Israel wants Iran to understand that as long as its forces remain in Syria, they will face IDF attacks, as will Hezbollah and other allied militias. Iranian personnel will be hit, their equipment demolished and their installations destroyed. Israel will keep up the pressure through never-ending attrition, and in so doing, prevent Tehran from accomplishing its planned military expansion.
Yet not only will Israel deny Iran its strategic goals, Iran’s continued involvement in Syria will also demand a burgeoning cost in blood and treasure, a price Tehran will increasingly incur until it understands the folly of its deployment and takes the inevitable decision to disengage.
The Israeli message to Syrian President Bashar Assad is equally stark. Despite the predictions of many, Syria’s dictator prevailed in the civil war. But, despite coming out on top of that horrific struggle, he will not be able to enjoy the “fruits of victory” with there being no peace and quiet for Syria if Iran retains its military presence. Israel will see to that.
Moreover, with ongoing violence, Assad’s war-torn country will be unable to enlist the international financial support for much-needed reconstruction, the Arab world’s generosity is already limited by Syria’s military association with the Islamic Republic.
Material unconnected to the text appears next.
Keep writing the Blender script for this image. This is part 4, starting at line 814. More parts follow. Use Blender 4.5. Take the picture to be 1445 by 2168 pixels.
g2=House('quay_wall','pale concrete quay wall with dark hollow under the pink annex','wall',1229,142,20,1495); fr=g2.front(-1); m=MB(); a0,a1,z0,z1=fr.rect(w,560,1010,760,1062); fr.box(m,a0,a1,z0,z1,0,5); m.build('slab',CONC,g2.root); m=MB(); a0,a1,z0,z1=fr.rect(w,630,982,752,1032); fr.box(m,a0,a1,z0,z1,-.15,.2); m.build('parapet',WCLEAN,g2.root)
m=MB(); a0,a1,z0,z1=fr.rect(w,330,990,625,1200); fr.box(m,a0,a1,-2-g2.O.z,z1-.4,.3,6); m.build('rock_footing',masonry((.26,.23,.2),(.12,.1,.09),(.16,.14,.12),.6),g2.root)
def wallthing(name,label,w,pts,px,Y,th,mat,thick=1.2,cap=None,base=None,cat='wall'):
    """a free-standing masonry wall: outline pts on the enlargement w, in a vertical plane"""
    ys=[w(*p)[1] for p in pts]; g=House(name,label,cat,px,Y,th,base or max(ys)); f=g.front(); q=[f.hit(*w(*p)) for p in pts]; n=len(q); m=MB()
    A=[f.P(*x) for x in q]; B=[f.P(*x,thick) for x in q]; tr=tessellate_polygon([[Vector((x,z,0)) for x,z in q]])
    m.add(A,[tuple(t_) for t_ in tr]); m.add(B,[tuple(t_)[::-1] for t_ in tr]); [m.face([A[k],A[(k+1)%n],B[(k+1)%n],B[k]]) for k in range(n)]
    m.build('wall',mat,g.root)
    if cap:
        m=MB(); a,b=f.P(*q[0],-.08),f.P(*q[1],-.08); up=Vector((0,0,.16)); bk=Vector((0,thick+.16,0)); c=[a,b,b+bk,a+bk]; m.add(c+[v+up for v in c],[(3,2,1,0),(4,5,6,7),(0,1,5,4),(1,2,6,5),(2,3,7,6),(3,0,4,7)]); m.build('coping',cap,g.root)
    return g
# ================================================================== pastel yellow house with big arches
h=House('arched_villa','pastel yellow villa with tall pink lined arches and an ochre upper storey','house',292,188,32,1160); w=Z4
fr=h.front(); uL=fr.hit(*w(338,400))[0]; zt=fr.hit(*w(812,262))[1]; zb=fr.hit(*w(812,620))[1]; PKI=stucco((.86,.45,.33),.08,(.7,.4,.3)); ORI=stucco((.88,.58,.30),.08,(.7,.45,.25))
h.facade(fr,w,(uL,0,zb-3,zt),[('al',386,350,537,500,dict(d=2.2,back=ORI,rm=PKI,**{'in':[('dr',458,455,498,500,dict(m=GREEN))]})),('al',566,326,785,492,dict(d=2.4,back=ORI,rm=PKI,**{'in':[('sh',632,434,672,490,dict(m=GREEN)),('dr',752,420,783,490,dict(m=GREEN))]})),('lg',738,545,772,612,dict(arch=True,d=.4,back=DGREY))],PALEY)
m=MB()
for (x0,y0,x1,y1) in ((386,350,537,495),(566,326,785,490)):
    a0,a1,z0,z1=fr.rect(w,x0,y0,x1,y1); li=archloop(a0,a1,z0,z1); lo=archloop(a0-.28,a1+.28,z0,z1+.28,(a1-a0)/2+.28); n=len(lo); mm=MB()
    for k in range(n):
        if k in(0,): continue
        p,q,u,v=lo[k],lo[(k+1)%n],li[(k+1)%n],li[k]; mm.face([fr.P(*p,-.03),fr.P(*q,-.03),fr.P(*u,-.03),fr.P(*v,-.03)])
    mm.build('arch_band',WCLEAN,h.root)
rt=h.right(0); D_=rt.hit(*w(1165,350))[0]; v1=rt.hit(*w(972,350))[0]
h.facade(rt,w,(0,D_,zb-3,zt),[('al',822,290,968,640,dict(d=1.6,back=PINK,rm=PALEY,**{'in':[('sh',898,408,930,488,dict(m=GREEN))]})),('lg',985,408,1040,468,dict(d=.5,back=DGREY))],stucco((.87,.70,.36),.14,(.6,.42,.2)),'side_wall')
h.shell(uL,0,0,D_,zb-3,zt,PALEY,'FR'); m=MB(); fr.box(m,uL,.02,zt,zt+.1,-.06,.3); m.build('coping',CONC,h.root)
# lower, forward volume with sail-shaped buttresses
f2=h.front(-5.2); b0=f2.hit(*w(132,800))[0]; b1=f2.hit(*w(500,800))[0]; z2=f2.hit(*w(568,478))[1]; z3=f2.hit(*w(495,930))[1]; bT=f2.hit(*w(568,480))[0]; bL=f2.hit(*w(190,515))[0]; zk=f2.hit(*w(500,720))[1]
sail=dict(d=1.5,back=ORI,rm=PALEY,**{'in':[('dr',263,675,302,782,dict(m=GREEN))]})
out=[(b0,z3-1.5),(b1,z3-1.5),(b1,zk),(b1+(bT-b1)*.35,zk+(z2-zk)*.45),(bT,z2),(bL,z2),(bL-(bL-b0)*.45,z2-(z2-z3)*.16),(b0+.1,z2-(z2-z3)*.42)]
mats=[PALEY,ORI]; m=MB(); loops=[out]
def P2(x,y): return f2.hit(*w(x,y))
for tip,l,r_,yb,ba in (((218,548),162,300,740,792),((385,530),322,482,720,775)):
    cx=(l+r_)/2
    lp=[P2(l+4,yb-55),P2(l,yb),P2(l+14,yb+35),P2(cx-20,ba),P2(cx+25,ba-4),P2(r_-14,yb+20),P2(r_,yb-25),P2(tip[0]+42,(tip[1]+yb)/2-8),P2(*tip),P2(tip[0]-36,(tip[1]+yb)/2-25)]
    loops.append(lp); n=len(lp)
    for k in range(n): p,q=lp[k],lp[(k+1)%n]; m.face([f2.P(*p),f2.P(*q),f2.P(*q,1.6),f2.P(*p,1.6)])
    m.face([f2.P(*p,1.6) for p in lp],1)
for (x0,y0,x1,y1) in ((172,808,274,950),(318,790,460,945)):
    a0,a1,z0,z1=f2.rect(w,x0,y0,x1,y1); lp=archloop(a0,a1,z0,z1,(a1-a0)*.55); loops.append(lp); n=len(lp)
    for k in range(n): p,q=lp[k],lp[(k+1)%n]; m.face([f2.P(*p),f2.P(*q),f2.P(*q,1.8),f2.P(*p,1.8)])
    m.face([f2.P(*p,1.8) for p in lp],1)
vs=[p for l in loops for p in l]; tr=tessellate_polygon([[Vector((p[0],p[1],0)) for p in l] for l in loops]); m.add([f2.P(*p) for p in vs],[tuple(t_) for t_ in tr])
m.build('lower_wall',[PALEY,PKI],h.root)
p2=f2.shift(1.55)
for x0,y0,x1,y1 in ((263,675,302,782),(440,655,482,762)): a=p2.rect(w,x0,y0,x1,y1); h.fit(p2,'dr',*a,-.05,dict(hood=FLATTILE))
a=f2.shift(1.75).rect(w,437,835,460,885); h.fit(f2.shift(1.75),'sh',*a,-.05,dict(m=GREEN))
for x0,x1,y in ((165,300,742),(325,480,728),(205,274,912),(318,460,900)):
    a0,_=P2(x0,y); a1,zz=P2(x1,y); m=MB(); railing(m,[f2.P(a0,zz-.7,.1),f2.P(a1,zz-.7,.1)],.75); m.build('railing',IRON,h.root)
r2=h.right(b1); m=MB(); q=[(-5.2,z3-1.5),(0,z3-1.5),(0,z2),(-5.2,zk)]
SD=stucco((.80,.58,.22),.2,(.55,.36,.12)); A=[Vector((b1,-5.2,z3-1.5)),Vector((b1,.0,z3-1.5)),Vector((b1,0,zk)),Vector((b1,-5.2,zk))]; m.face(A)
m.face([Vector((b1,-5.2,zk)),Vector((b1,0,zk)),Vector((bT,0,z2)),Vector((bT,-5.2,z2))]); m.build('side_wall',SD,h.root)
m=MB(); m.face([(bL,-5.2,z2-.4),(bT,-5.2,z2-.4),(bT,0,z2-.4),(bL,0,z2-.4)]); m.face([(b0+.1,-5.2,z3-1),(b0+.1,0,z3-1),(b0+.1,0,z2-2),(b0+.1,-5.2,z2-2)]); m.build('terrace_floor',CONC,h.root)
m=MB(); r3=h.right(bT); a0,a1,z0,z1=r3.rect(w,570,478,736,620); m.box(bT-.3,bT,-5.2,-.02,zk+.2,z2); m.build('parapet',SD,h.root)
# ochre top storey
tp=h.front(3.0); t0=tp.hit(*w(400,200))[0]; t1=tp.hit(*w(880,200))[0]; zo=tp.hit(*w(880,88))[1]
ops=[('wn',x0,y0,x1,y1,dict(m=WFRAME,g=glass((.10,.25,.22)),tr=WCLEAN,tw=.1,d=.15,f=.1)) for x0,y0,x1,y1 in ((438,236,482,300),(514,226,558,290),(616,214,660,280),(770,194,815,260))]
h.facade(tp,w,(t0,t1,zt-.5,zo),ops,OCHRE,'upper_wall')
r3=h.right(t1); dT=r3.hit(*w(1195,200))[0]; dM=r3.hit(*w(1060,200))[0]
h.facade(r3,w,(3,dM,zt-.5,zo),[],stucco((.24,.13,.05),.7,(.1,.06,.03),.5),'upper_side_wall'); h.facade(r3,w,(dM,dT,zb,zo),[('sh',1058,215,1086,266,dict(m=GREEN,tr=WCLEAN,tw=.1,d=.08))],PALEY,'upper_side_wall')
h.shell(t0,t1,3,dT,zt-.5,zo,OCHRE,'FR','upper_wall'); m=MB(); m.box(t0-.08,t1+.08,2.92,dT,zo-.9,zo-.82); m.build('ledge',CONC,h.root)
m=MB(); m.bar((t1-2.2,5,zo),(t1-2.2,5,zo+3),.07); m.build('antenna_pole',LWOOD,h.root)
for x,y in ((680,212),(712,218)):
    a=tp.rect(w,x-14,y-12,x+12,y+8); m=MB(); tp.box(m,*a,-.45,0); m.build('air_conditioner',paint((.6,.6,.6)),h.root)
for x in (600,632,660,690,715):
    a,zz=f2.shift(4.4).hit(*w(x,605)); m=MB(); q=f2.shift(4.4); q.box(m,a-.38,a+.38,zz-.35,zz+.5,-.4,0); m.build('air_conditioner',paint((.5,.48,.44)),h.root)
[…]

While the current president’s father, Hafez Assad, knew how to manipulate ties with Iran and Hezbollah to advance Syria’s interests, today it is they who exploit Syria to advance theirs. Like in Iraq, Iran is building autonomous military, social and religious structures that will ultimately challenge the regime’s monopoly on power. Did Bashar Assad survive the civil war only to see these “friends” usurp his authority?
Here’s a cheeky suggestion for Syria’s president: Organize a victory party in Damascus. Have the Iranians and Hezbollah parade through the capital in their finest uniforms. Thank them for their efforts in support of your regime, award them medals for a mission successfully accomplished, and then, send them home.